Le général de Gaulle savait qu’il jouait ici avec les limites de la loi fondamentale. « En 1962, quand le général de Gaulle utilise l’article 11 pour modifier la Constitution, le Conseil constitutionnel lui a donné un avis officieux, porté par son président, pour dire à de Gaulle qu’il n’utilisait pas le bon article » rappelle Dominique Rousseau. Le chef de l’Etat l’a alors ignoré.
L’article 11 clairement exclu pour modifier la Constitution
Conséquences : la possibilité de modifier la Constitution via l’article 11 semble clairement exclue. « Il y a déjà cet avis du Conseil rendu en 1962, qui peut faire jurisprudence. Il n’y a aucune raison qui conduirait le Conseil à changer d’avis » ajoute le constitutionnaliste.
Si d’aventure Emmanuel Macron décidait de recourir à l’article 11 pour modifier la Constitution, le Conseil constitutionnel, qui serait certainement saisi par les parlementaires LR, pourrait bien censurer le décret de convocation des électeurs au référendum.
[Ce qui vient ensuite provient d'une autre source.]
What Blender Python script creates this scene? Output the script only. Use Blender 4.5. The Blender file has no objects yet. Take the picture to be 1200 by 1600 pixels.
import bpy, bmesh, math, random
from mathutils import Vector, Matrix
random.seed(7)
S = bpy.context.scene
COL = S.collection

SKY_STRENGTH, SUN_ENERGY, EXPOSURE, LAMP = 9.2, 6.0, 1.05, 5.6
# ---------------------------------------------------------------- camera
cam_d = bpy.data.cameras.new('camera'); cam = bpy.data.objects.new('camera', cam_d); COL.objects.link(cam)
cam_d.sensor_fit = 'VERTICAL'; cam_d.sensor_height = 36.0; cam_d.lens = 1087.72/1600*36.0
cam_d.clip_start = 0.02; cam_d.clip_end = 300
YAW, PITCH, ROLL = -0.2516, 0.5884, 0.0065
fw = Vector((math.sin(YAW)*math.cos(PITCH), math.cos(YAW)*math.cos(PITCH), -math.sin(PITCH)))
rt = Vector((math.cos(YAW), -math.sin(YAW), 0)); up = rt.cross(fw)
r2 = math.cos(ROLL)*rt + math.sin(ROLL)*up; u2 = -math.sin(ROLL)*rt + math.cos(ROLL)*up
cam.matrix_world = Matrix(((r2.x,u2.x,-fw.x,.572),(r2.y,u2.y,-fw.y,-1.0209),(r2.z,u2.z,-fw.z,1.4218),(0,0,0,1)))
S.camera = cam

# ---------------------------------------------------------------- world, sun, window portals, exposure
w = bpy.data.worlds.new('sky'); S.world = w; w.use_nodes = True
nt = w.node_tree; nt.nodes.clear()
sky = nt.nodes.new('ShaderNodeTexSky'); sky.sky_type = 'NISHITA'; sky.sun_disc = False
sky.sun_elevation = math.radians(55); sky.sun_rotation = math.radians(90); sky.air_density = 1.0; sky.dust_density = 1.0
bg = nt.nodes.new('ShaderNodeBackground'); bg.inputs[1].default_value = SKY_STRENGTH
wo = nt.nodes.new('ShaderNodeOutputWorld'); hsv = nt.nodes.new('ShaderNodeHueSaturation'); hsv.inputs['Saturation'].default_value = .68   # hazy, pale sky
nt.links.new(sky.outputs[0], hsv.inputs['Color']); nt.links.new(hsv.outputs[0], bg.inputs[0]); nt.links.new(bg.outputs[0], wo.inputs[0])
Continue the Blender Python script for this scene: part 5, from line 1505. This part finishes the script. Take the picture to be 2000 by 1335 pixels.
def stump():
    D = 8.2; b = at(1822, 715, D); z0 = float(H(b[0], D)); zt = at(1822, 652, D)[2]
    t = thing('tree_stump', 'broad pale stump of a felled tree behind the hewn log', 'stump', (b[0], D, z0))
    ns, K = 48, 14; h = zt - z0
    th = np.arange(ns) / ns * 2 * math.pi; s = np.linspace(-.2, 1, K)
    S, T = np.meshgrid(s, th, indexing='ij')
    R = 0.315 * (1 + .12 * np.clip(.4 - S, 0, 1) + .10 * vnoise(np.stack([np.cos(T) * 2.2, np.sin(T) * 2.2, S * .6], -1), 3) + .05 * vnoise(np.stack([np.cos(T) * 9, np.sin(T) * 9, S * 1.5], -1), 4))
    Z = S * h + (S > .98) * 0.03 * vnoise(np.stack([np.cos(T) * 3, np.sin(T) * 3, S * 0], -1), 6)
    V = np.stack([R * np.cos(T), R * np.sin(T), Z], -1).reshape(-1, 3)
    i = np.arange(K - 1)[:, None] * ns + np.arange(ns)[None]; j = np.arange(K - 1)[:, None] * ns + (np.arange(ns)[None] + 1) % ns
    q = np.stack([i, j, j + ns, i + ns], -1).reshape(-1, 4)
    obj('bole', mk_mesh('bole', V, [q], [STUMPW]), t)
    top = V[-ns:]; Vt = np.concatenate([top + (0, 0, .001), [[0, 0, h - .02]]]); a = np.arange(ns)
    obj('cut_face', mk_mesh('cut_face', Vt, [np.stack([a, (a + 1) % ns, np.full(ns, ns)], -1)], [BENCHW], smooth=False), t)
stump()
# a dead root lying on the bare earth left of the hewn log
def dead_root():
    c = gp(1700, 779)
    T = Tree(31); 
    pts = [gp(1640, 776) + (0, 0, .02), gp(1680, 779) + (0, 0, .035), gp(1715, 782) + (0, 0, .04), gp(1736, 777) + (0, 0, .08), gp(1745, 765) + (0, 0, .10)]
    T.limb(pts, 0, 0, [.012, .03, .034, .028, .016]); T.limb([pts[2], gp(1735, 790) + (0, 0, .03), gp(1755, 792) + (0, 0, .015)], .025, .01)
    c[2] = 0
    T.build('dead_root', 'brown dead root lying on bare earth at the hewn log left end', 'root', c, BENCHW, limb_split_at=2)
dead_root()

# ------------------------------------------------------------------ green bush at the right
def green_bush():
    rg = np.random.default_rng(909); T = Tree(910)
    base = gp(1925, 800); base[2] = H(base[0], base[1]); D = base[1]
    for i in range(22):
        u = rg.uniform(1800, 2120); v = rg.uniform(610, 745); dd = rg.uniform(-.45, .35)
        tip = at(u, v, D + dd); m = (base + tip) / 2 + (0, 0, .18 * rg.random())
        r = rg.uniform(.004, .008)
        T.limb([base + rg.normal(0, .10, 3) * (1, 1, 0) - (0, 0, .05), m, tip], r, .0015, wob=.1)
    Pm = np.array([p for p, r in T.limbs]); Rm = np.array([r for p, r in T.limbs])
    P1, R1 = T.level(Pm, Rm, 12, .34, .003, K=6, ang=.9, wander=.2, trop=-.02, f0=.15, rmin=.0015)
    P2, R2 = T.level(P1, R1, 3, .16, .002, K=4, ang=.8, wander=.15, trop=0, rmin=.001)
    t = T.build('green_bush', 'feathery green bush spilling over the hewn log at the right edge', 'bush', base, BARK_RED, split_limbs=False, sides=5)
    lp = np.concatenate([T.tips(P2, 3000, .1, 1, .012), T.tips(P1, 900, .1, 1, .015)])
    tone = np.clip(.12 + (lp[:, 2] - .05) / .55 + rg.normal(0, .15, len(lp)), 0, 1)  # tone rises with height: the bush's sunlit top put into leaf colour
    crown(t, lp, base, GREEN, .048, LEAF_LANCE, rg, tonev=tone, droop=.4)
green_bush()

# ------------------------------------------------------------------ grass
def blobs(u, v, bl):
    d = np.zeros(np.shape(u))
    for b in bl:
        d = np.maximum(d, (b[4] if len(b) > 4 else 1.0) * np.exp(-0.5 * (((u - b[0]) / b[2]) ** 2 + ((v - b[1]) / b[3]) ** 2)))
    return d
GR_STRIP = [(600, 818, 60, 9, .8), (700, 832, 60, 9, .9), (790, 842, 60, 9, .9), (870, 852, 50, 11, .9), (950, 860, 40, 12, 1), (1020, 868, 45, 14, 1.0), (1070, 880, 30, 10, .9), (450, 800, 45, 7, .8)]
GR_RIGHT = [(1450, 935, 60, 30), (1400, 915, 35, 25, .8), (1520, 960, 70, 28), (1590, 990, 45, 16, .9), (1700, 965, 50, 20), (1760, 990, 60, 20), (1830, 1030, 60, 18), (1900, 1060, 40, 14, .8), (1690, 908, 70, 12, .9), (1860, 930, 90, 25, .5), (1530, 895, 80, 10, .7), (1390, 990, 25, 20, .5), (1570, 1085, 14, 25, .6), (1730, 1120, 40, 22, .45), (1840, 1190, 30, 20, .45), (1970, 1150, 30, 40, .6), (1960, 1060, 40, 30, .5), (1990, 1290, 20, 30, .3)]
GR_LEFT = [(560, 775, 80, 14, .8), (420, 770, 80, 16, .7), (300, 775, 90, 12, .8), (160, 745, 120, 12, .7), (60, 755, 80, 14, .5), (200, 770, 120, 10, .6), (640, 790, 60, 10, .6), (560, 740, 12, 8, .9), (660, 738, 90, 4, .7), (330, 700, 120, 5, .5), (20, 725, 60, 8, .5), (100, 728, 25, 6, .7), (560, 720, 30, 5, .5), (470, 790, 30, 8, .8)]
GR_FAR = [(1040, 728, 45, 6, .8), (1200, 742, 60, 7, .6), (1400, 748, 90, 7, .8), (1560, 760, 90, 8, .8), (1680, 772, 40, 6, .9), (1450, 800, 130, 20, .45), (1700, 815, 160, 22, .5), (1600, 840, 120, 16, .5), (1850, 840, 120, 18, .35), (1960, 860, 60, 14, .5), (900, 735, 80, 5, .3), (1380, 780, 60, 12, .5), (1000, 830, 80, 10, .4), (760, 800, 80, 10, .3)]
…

Une décision qui annulerait tout le processus.
« Le gouvernement marche sur des œufs »
On comprend mieux l’enjeu, pour l’exécutif, de savoir si le non-cumul dans le temps est de nature constitutionnelle ou pas, sachant que les sénateurs en font un gros point de blocage. Mais les constitutionnalistes ne s’accordent pas tous entre eux sur ce point. Selon Jean-Philippe Derosier, professeur de droit public à l'université de Lille 2, « l’article 25 de la Constitution est très clair s’agissant d’une inéligibilité. Cela relève de la loi organique. Sauf que sur les inéligibilités, le Conseil exerce un contrôle plus strict. Il veille à ce que cela ne porte pas une atteinte excessive à la liberté de suffrage de l’électeur et que ce soit nécessaire au respect du principe d’égalité ». Il ajoute : « Sur le non-cumul dans le temps, je ne suis pas convaincu que cela respecte les conditions strictes posées par le Conseil constitutionnel. Je pense que la loi organique serait contraire à la Constitution ». Mais le professeur reste prudent, car « si le gouvernement recourt au référendum pour adopter la loi organique, le Conseil pourrait s’en remettre à la sagesse des électeurs ».
Si Emmanuel Macron optait finalement pour un recours au référendum, en cas de blocage avec les sénateurs, l’exécutif donnera l’image d’un passage en force. Le chef de l’Etat pourra toujours jouer l’opinion contre les sénateurs et les députés LR, opposés à la proportionnelle. En misant sur une question simple, le référendum pourrait être remporté et jouer le rôle de plébiscite pour Emmanuel Macron. Mais l’usage du référendum n’est jamais sans risque et peut aussi se retourner contre le pouvoir. En réalité, « le gouvernement marche sur des œufs » pense Bertrand Mathieu. « Tout est ouvert. Et tout est risqué ».